Task material
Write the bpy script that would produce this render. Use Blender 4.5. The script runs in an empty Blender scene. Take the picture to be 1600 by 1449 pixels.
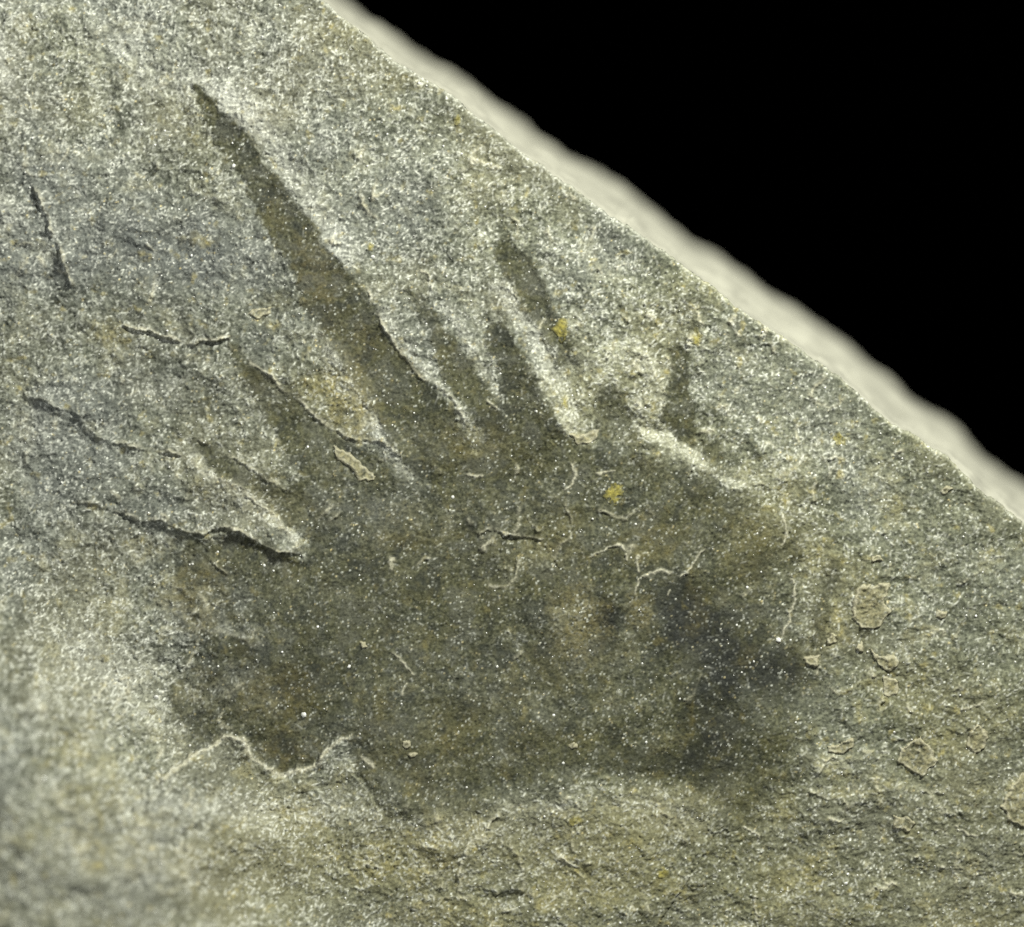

...

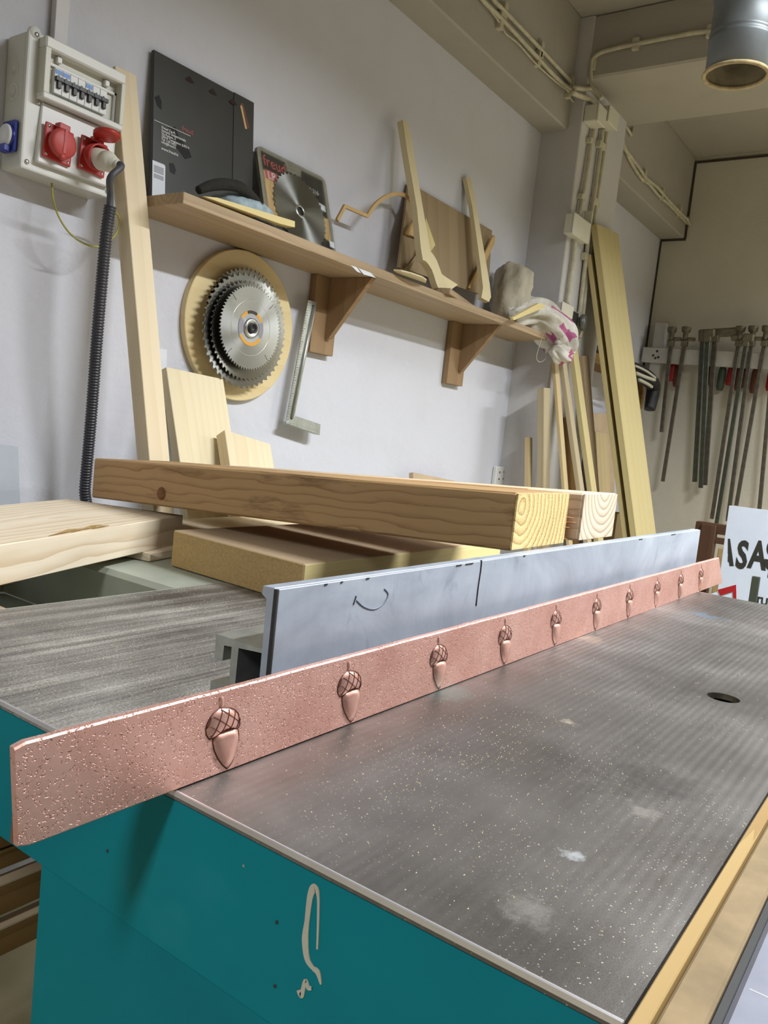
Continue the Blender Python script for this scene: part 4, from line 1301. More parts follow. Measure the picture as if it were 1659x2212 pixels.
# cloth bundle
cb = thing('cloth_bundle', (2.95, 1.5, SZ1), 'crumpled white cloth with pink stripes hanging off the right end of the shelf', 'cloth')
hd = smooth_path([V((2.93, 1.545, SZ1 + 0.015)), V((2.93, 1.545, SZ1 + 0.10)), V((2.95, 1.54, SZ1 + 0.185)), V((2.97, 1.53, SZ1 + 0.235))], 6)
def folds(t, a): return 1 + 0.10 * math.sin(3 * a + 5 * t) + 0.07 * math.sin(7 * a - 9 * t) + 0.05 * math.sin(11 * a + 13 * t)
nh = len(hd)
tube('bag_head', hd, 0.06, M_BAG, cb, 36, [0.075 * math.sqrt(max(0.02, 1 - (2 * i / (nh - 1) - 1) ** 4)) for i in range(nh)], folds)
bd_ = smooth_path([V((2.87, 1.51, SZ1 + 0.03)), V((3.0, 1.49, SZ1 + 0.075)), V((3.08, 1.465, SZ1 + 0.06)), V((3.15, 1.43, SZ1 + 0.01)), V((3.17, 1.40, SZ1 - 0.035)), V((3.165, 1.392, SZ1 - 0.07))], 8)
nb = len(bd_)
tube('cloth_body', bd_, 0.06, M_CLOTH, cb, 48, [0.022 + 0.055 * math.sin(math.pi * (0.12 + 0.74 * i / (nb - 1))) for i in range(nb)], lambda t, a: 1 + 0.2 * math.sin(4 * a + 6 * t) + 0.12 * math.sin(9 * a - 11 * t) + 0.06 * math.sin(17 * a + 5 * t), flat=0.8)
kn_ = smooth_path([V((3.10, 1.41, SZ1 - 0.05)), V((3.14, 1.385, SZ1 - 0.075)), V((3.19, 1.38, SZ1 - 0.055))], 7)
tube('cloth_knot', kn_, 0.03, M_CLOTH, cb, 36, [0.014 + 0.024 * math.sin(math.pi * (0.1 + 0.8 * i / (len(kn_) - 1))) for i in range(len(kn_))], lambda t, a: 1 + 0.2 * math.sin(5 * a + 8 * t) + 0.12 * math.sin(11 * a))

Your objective
From the line with "Continue the Blender" through the line with "tube('cloth_knot', kn_, 0.03, M_CLOTH, cb, 36, [0.014", repeat every line exactly, both ends included, and nothing outside that range.

Written answer
Continue the Blender Python script for this scene: part 4, from line 1301. More parts follow. Measure the picture as if it were 1659x2212 pixels.
# cloth bundle
cb = thing('cloth_bundle', (2.95, 1.5, SZ1), 'crumpled white cloth with pink stripes hanging off the right end of the shelf', 'cloth')
hd = smooth_path([V((2.93, 1.545, SZ1 + 0.015)), V((2.93, 1.545, SZ1 + 0.10)), V((2.95, 1.54, SZ1 + 0.185)), V((2.97, 1.53, SZ1 + 0.235))], 6)
def folds(t, a): return 1 + 0.10 * math.sin(3 * a + 5 * t) + 0.07 * math.sin(7 * a - 9 * t) + 0.05 * math.sin(11 * a + 13 * t)
nh = len(hd)
tube('bag_head', hd, 0.06, M_BAG, cb, 36, [0.075 * math.sqrt(max(0.02, 1 - (2 * i / (nh - 1) - 1) ** 4)) for i in range(nh)], folds)
bd_ = smooth_path([V((2.87, 1.51, SZ1 + 0.03)), V((3.0, 1.49, SZ1 + 0.075)), V((3.08, 1.465, SZ1 + 0.06)), V((3.15, 1.43, SZ1 + 0.01)), V((3.17, 1.40, SZ1 - 0.035)), V((3.165, 1.392, SZ1 - 0.07))], 8)
nb = len(bd_)
tube('cloth_body', bd_, 0.06, M_CLOTH, cb, 48, [0.022 + 0.055 * math.sin(math.pi * (0.12 + 0.74 * i / (nb - 1))) for i in range(nb)], lambda t, a: 1 + 0.2 * math.sin(4 * a + 6 * t) + 0.12 * math.sin(9 * a - 11 * t) + 0.06 * math.sin(17 * a + 5 * t), flat=0.8)
kn_ = smooth_path([V((3.10, 1.41, SZ1 - 0.05)), V((3.14, 1.385, SZ1 - 0.075)), V((3.19, 1.38, SZ1 - 0.055))], 7)
tube('cloth_knot', kn_, 0.03, M_CLOTH, cb, 36, [0.014 + 0.024 * math.sin(math.pi * (0.1 + 0.8 * i / (len(kn_) - 1))) for i in range(len(kn_))], lambda t, a: 1 + 0.2 * math.sin(5 * a + 8 * t) + 0.12 * math.sin(11 * a))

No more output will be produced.